Московский Златоуст снова имел возможность много творить проповеди, заниматься собственным богословием, волновать сердца слушателей прекрасным словом истины.
А в это же время рождалась и поднимала голову новая революционная мысль, пронизанная материализмом и отвергающая все, на чем стоял мир христианского понимания жизни. Тридцатилетние Белинский, Станкевич, Бакунин, Герцен, Огарев устремились верхом на этой мысли к полному отрицанию сперва православной церкви, затем — христианства, далее — бессмертия души, а в конечном итоге — и самого Бога. Их революционные атеистические взгляды оказались, безусловно, куда более «прогрессивными», нежели взгляды декабристов. Казавшееся еще пятнадцать лет назад ужасающим, теперь, по сравнению с этими новшествами, выглядело почти невинным. Все началось в конце 1830-х годов в кружке Станкевича и Белинского. Станкевич скончался в 1840 году, его дело уже более решительно продолжил Белинский. В 1845 году в «Отечественных записках» стали публиковаться «Письма об изучении природы» Герцена, смело писавшего под псевдонимом «Искандер» о примате человека надо всем, включая и природу, и историю: «Ни природа, ни история никуда не ведут и потому готовы идти всюду, куда им укажут, если это возможно». Насколько же это противоречило мировоззрению Филарета, основанному на понимании Промысла Божьего в развитии и природы, и истории, и человека!

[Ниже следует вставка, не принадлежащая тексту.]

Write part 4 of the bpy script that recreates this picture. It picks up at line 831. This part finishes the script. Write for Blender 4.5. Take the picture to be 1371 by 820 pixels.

Одновременно с печатанием крамольных статей Герцена продолжали выходить собрания проповедей Московского Златоуста, о которых князь М. А. Оболенский писал В. А. Поленову: «Вот приятная новость к празднику для всех москвичей: это новое издание назидательных слов и речей нашего архипастыря, преосвященнейшего митрополита Филарета, разбросанных по разным изданиям и большею частью выходивших отдельными книжками. Кто из нас не слыхал его проповеди и кто не увлекался его назидательными беседами! Нет сомнения, что и самая словесность сделала в них значительное приобретение».